### Data lines
+ + +

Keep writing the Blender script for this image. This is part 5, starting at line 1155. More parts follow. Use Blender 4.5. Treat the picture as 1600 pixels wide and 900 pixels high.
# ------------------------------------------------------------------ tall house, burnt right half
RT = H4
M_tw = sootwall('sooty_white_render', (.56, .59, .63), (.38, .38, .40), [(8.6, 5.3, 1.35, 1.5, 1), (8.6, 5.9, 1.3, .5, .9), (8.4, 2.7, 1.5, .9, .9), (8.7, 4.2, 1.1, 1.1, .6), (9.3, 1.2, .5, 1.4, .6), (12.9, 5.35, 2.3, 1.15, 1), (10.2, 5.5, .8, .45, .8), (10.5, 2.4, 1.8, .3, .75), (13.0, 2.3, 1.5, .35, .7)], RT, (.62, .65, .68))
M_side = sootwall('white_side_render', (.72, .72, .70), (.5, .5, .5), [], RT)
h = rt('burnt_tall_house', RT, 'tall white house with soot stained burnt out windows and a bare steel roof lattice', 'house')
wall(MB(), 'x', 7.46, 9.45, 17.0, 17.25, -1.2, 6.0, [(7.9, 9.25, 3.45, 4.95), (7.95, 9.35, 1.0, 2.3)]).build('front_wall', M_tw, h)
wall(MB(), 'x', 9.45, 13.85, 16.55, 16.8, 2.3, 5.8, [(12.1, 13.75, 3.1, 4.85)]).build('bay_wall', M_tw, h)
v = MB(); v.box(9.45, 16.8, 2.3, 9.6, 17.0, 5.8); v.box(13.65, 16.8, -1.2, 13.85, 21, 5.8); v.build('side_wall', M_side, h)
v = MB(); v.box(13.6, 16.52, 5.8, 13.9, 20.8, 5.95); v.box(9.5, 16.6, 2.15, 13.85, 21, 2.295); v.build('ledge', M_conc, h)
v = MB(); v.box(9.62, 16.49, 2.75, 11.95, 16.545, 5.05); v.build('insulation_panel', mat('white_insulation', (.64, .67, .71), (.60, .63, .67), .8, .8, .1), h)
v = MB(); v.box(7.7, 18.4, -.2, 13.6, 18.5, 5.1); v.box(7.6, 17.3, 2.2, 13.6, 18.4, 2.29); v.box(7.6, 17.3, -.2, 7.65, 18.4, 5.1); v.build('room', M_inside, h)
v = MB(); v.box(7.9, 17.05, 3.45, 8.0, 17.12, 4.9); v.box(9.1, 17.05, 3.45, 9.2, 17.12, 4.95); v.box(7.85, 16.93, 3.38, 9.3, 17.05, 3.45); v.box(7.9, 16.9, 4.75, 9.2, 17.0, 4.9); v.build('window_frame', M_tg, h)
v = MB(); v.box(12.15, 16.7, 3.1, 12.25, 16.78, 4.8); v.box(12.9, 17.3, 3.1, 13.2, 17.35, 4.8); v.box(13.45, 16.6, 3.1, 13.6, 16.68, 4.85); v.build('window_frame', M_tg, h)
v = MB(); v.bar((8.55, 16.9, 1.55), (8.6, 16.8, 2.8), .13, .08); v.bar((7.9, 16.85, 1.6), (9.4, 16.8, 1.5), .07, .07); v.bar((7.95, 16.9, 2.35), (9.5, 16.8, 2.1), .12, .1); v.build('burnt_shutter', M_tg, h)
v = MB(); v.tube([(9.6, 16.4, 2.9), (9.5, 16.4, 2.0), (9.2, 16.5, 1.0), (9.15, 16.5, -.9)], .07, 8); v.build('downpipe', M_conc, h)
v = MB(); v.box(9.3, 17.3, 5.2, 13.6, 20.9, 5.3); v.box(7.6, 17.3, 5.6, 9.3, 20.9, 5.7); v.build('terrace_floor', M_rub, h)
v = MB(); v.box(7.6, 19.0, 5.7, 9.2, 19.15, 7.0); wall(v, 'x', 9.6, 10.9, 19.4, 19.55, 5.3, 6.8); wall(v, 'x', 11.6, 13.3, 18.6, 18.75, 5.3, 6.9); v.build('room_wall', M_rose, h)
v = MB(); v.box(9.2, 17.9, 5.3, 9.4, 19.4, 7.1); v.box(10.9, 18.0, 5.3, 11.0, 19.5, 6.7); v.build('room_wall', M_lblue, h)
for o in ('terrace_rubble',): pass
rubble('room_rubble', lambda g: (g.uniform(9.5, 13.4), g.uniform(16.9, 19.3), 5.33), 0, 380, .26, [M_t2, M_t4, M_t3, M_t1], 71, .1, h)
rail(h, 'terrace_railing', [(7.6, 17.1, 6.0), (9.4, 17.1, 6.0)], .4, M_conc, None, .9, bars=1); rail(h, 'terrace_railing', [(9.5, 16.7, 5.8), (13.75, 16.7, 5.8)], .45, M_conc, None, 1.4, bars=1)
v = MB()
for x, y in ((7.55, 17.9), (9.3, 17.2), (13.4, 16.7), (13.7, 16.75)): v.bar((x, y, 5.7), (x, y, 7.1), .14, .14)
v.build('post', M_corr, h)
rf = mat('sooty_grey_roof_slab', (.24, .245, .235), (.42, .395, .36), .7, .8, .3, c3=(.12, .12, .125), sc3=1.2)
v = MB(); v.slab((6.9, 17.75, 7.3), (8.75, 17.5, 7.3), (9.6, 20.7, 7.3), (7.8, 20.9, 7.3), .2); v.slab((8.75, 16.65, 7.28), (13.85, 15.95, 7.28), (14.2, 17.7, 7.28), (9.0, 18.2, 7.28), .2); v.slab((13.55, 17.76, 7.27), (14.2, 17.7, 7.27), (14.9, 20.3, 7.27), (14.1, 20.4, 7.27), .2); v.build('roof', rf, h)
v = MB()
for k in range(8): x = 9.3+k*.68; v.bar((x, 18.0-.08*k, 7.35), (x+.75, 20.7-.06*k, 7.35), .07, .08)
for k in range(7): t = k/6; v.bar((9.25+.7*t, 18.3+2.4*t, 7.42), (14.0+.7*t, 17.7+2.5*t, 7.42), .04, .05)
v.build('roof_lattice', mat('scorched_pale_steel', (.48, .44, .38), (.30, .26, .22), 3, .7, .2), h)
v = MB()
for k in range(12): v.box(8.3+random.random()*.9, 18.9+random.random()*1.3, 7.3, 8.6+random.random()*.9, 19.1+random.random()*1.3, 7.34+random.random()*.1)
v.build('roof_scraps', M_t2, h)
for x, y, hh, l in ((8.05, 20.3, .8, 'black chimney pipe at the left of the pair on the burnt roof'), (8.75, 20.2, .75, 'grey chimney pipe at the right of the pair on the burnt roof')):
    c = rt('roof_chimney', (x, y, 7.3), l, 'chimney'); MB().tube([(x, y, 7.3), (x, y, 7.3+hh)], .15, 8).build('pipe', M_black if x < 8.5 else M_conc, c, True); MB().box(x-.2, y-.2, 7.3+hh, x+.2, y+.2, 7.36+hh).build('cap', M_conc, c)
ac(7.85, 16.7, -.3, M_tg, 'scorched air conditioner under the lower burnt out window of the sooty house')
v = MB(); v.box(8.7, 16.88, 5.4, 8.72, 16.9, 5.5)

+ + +

### Request
Produce an exact copy of the whole listing.

### Correct answer
Keep writing the Blender script for this image. This is part 5, starting at line 1155. More parts follow. Use Blender 4.5. Treat the picture as 1600 pixels wide and 900 pixels high.
# ------------------------------------------------------------------ tall house, burnt right half
RT = H4
M_tw = sootwall('sooty_white_render', (.56, .59, .63), (.38, .38, .40), [(8.6, 5.3, 1.35, 1.5, 1), (8.6, 5.9, 1.3, .5, .9), (8.4, 2.7, 1.5, .9, .9), (8.7, 4.2, 1.1, 1.1, .6), (9.3, 1.2, .5, 1.4, .6), (12.9, 5.35, 2.3, 1.15, 1), (10.2, 5.5, .8, .45, .8), (10.5, 2.4, 1.8, .3, .75), (13.0, 2.3, 1.5, .35, .7)], RT, (.62, .65, .68))
M_side = sootwall('white_side_render', (.72, .72, .70), (.5, .5, .5), [], RT)
h = rt('burnt_tall_house', RT, 'tall white house with soot stained burnt out windows and a bare steel roof lattice', 'house')
wall(MB(), 'x', 7.46, 9.45, 17.0, 17.25, -1.2, 6.0, [(7.9, 9.25, 3.45, 4.95), (7.95, 9.35, 1.0, 2.3)]).build('front_wall', M_tw, h)
wall(MB(), 'x', 9.45, 13.85, 16.55, 16.8, 2.3, 5.8, [(12.1, 13.75, 3.1, 4.85)]).build('bay_wall', M_tw, h)
v = MB(); v.box(9.45, 16.8, 2.3, 9.6, 17.0, 5.8); v.box(13.65, 16.8, -1.2, 13.85, 21, 5.8); v.build('side_wall', M_side, h)
v = MB(); v.box(13.6, 16.52, 5.8, 13.9, 20.8, 5.95); v.box(9.5, 16.6, 2.15, 13.85, 21, 2.295); v.build('ledge', M_conc, h)
v = MB(); v.box(9.62, 16.49, 2.75, 11.95, 16.545, 5.05); v.build('insulation_panel', mat('white_insulation', (.64, .67, .71), (.60, .63, .67), .8, .8, .1), h)
v = MB(); v.box(7.7, 18.4, -.2, 13.6, 18.5, 5.1); v.box(7.6, 17.3, 2.2, 13.6, 18.4, 2.29); v.box(7.6, 17.3, -.2, 7.65, 18.4, 5.1); v.build('room', M_inside, h)
v = MB(); v.box(7.9, 17.05, 3.45, 8.0, 17.12, 4.9); v.box(9.1, 17.05, 3.45, 9.2, 17.12, 4.95); v.box(7.85, 16.93, 3.38, 9.3, 17.05, 3.45); v.box(7.9, 16.9, 4.75, 9.2, 17.0, 4.9); v.build('window_frame', M_tg, h)
v = MB(); v.box(12.15, 16.7, 3.1, 12.25, 16.78, 4.8); v.box(12.9, 17.3, 3.1, 13.2, 17.35, 4.8); v.box(13.45, 16.6, 3.1, 13.6, 16.68, 4.85); v.build('window_frame', M_tg, h)
v = MB(); v.bar((8.55, 16.9, 1.55), (8.6, 16.8, 2.8), .13, .08); v.bar((7.9, 16.85, 1.6), (9.4, 16.8, 1.5), .07, .07); v.bar((7.95, 16.9, 2.35), (9.5, 16.8, 2.1), .12, .1); v.build('burnt_shutter', M_tg, h)
v = MB(); v.tube([(9.6, 16.4, 2.9), (9.5, 16.4, 2.0), (9.2, 16.5, 1.0), (9.15, 16.5, -.9)], .07, 8); v.build('downpipe', M_conc, h)
v = MB(); v.box(9.3, 17.3, 5.2, 13.6, 20.9, 5.3); v.box(7.6, 17.3, 5.6, 9.3, 20.9, 5.7); v.build('terrace_floor', M_rub, h)
v = MB(); v.box(7.6, 19.0, 5.7, 9.2, 19.15, 7.0); wall(v, 'x', 9.6, 10.9, 19.4, 19.55, 5.3, 6.8); wall(v, 'x', 11.6, 13.3, 18.6, 18.75, 5.3, 6.9); v.build('room_wall', M_rose, h)
v = MB(); v.box(9.2, 17.9, 5.3, 9.4, 19.4, 7.1); v.box(10.9, 18.0, 5.3, 11.0, 19.5, 6.7); v.build('room_wall', M_lblue, h)
for o in ('terrace_rubble',): pass
rubble('room_rubble', lambda g: (g.uniform(9.5, 13.4), g.uniform(16.9, 19.3), 5.33), 0, 380, .26, [M_t2, M_t4, M_t3, M_t1], 71, .1, h)
rail(h, 'terrace_railing', [(7.6, 17.1, 6.0), (9.4, 17.1, 6.0)], .4, M_conc, None, .9, bars=1); rail(h, 'terrace_railing', [(9.5, 16.7, 5.8), (13.75, 16.7, 5.8)], .45, M_conc, None, 1.4, bars=1)
v = MB()
for x, y in ((7.55, 17.9), (9.3, 17.2), (13.4, 16.7), (13.7, 16.75)): v.bar((x, y, 5.7), (x, y, 7.1), .14, .14)
v.build('post', M_corr, h)
rf = mat('sooty_grey_roof_slab', (.24, .245, .235), (.42, .395, .36), .7, .8, .3, c3=(.12, .12, .125), sc3=1.2)
v = MB(); v.slab((6.9, 17.75, 7.3), (8.75, 17.5, 7.3), (9.6, 20.7, 7.3), (7.8, 20.9, 7.3), .2); v.slab((8.75, 16.65, 7.28), (13.85, 15.95, 7.28), (14.2, 17.7, 7.28), (9.0, 18.2, 7.28), .2); v.slab((13.55, 17.76, 7.27), (14.2, 17.7, 7.27), (14.9, 20.3, 7.27), (14.1, 20.4, 7.27), .2); v.build('roof', rf, h)
v = MB()
for k in range(8): x = 9.3+k*.68; v.bar((x, 18.0-.08*k, 7.35), (x+.75, 20.7-.06*k, 7.35), .07, .08)
for k in range(7): t = k/6; v.bar((9.25+.7*t, 18.3+2.4*t, 7.42), (14.0+.7*t, 17.7+2.5*t, 7.42), .04, .05)
v.build('roof_lattice', mat('scorched_pale_steel', (.48, .44, .38), (.30, .26, .22), 3, .7, .2), h)
v = MB()
for k in range(12): v.box(8.3+random.random()*.9, 18.9+random.random()*1.3, 7.3, 8.6+random.random()*.9, 19.1+random.random()*1.3, 7.34+random.random()*.1)
v.build('roof_scraps', M_t2, h)
for x, y, hh, l in ((8.05, 20.3, .8, 'black chimney pipe at the left of the pair on the burnt roof'), (8.75, 20.2, .75, 'grey chimney pipe at the right of the pair on the burnt roof')):
    c = rt('roof_chimney', (x, y, 7.3), l, 'chimney'); MB().tube([(x, y, 7.3), (x, y, 7.3+hh)], .15, 8).build('pipe', M_black if x < 8.5 else M_conc, c, True); MB().box(x-.2, y-.2, 7.3+hh, x+.2, y+.2, 7.36+hh).build('cap', M_conc, c)
ac(7.85, 16.7, -.3, M_tg, 'scorched air conditioner under the lower burnt out window of the sooty house')
v = MB(); v.box(8.7, 16.88, 5.4, 8.72, 16.9, 5.5)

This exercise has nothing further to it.